Virtual meetings were new and exciting when we first started—what a breath of fresh air from all those meetings in the office, and look, we can wear sweats! But have our virtual meetings really streamlined those long and unnecessary in-person meetings or are they merely replicating them online? Every meeting should be evaluated for efficiency (and necessity) now and then. So here’s a reminder on how to grab and keep your participants’ attention, fulfill your agenda, and evaluate your meeting’s efficiency.

Before Your Video Conference

Your preparation for an effective online meeting should look a lot like your preparation for an effective in-person meeting, with some additional checks.

  • Send an agenda. Agendas are even more important for virtual meetings, where email, Teams chat, and Wordle all compete for attention. So prepare a clear agenda and keep the conversation on course. If there isn’t enough purposeful meeting material to keep your employees engaged, evaluate whether this meeting is necessary right now.
  • Choose your attendees carefully. Nobody likes to waste time in unnecessary meetings, especially when dogs, grumbling stomachs, and Netflix all vie for attention. If you’re unsure if someone should (or would like to) attend, make their meeting invitations optional. If certain agenda items are relevant only to certain participants, put those items later in the agenda so that others can be excused early.
  • Check your tech. This should be second nature when everyone first joins a meeting, to review their video preview and to test their microphone. For workers who are together in the same location, ask them to join the conference individually so they have their own screen presence and don’t have to share a square.

During Your Video Conference

  • Ask participants to mute their mics. Remember those dogs, stomachs, and Netflix? Everyone can hear that on an open mic! (Plus street noise and other ambient sounds; you’d be surprised.) Good meeting etiquette dictates that mics be muted unless someone is actively speaking; however, very small meetings might appreciate open mics to hear socially affirmative responses like “mm-hm,” “yes,” or laughter.
  • Direct the flow with your voice.
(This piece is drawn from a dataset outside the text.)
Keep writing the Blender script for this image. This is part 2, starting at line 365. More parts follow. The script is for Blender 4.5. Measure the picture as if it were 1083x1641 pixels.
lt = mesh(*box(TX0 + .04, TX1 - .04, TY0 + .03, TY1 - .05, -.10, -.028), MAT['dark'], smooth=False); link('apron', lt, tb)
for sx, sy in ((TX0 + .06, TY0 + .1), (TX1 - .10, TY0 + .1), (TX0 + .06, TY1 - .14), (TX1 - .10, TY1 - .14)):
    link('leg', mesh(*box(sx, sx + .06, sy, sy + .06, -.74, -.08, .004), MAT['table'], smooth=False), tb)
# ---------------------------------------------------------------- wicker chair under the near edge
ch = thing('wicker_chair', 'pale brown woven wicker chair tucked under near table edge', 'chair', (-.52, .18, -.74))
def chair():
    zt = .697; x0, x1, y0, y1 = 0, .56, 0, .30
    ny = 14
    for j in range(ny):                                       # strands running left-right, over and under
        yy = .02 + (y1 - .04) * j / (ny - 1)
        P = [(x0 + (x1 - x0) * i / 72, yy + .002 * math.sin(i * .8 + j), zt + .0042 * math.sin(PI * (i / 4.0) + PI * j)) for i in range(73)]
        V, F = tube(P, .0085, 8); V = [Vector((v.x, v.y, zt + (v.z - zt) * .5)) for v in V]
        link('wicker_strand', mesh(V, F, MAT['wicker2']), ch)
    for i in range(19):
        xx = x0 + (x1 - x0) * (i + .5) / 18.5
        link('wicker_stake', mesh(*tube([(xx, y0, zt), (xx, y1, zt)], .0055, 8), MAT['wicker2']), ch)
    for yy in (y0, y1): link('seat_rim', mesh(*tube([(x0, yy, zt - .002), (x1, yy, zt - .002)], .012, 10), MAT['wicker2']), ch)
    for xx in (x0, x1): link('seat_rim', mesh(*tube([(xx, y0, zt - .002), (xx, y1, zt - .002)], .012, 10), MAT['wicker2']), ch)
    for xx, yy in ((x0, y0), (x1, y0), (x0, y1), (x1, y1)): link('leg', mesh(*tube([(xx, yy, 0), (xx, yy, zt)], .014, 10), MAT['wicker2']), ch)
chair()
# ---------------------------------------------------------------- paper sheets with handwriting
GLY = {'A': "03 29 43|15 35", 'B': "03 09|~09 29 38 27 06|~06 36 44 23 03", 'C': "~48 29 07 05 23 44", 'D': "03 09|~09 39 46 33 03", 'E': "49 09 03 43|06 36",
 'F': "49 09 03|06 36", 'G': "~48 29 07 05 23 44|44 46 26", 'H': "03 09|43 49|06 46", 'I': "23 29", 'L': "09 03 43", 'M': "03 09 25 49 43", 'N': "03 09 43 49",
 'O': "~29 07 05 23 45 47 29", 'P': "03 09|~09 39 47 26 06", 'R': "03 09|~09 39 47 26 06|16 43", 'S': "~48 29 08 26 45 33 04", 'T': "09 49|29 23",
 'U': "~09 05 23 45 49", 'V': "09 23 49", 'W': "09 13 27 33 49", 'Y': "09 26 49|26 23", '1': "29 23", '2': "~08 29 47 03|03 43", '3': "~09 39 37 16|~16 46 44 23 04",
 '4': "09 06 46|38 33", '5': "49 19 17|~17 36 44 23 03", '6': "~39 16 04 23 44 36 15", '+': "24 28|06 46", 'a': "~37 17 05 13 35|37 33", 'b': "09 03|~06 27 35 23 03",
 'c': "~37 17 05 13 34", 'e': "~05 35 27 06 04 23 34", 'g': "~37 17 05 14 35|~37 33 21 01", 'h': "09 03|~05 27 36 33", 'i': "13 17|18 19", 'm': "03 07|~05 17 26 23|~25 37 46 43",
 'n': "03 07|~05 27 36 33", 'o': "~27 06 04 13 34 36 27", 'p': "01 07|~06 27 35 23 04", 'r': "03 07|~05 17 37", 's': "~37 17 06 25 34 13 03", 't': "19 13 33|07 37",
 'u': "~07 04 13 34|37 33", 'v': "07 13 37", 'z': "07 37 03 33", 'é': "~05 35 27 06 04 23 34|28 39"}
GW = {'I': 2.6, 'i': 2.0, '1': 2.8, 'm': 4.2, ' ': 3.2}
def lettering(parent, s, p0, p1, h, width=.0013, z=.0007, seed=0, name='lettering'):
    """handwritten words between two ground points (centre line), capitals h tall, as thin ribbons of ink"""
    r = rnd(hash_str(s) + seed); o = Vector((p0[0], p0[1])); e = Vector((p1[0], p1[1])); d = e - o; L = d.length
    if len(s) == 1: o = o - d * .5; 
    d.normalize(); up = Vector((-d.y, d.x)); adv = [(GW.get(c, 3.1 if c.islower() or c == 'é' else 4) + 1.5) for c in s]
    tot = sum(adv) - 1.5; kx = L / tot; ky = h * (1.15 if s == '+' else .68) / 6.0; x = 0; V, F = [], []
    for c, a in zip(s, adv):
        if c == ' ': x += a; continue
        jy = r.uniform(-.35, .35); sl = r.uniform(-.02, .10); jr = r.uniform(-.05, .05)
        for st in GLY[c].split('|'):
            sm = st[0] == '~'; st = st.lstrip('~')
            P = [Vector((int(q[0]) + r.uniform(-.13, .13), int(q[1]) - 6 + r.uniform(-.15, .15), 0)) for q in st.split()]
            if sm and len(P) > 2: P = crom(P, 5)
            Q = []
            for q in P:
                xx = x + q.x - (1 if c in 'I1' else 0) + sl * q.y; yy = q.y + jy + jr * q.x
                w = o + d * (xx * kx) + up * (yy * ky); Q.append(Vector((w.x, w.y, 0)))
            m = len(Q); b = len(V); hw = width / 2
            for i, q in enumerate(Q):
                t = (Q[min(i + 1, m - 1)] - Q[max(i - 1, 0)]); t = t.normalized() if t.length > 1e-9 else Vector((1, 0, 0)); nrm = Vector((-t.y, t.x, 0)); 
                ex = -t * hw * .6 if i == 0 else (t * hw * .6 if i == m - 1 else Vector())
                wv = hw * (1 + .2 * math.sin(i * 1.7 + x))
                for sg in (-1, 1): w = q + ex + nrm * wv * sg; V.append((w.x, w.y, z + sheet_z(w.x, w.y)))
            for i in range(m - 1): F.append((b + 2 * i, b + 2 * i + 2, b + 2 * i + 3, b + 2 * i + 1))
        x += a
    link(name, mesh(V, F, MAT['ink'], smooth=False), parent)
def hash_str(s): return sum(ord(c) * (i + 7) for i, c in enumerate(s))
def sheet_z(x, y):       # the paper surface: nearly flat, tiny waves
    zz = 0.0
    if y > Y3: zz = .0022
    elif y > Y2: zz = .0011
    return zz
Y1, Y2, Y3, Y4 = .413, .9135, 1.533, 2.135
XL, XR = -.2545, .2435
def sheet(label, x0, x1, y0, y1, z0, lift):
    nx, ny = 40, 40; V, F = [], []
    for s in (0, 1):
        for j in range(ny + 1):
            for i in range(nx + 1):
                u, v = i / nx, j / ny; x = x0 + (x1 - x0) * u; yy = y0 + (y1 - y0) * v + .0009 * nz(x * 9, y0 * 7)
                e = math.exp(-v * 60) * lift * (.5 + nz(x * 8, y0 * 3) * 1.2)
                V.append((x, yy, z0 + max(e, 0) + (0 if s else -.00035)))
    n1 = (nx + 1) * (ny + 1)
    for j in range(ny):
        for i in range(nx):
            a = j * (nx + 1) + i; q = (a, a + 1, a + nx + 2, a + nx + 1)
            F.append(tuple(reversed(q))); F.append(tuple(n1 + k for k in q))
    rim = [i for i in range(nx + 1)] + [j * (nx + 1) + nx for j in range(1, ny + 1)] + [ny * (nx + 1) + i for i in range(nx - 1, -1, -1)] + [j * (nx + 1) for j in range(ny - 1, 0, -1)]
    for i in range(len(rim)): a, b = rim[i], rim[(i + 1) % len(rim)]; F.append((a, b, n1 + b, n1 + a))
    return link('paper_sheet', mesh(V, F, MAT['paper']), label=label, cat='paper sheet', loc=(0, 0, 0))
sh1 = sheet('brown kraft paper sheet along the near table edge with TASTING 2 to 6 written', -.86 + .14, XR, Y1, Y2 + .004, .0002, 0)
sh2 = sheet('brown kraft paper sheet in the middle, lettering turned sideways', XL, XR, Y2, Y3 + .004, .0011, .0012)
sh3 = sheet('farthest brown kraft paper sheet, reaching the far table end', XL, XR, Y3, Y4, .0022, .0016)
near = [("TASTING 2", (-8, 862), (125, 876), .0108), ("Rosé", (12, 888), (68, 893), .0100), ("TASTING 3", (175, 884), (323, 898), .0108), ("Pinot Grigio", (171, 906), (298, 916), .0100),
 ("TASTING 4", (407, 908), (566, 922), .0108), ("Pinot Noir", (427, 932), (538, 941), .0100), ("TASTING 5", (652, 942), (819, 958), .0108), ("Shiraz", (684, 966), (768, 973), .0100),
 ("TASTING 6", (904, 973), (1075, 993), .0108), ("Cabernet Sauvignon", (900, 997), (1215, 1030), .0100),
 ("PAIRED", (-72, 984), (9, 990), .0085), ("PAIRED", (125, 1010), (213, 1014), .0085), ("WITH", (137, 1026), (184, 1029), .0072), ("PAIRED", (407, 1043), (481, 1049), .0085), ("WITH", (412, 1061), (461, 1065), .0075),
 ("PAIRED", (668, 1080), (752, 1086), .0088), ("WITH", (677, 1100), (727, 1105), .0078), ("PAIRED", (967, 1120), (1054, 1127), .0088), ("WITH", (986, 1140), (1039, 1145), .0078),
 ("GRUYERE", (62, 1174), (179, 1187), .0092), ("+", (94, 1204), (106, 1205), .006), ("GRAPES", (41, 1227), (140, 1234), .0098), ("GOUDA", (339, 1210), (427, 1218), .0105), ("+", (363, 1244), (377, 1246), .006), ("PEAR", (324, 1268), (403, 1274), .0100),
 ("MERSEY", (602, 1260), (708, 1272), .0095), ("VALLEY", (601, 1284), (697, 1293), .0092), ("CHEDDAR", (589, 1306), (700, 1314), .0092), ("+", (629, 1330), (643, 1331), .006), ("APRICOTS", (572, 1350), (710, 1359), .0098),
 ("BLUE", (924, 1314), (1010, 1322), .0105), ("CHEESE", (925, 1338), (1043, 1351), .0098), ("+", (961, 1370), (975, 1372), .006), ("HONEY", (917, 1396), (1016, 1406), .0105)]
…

Nobody can tell who you’re looking at in a virtual chat, and people’s body language may go unnoticed, so you’ll need to vocally steer things. Prompt the people you want to hear from: “Jeanine, what do you think about this?” and remember to call out body language: “Franklin, I see you nodding.” A strong voice is also helpful versus anyone dominating the conversation: “Thanks for that, Phil. Who else has thoughts?” When multiple participants begin speaking at once, people are usually good at standing down and letting one speak first, but you may need to step in: “You first, Marina, then Anne.”
  • Expect silence. Video-conferencing discussions can move a bit slower than in-person ones. So don’t discount someone who doesn’t immediately respond when called on. They may be taking a moment to think or reaching to unmute themselves.
  • Remember the chat features. Typed chat is a life-saving addition to video. You can send messages to the whole group or to any participants in private, which is a great way to discuss asides or to share details without interrupting.

After Your Conference

Debrief time! How did the meeting go? Did you stay on track and meet your goals? Did the participants actively engage or did they turn off their cameras ten minutes in? As always, ask yourself how this meeting could improve. Could it be shorter, include different people, or focus on different things? Is the meeting necessary at all or might it be better as an email?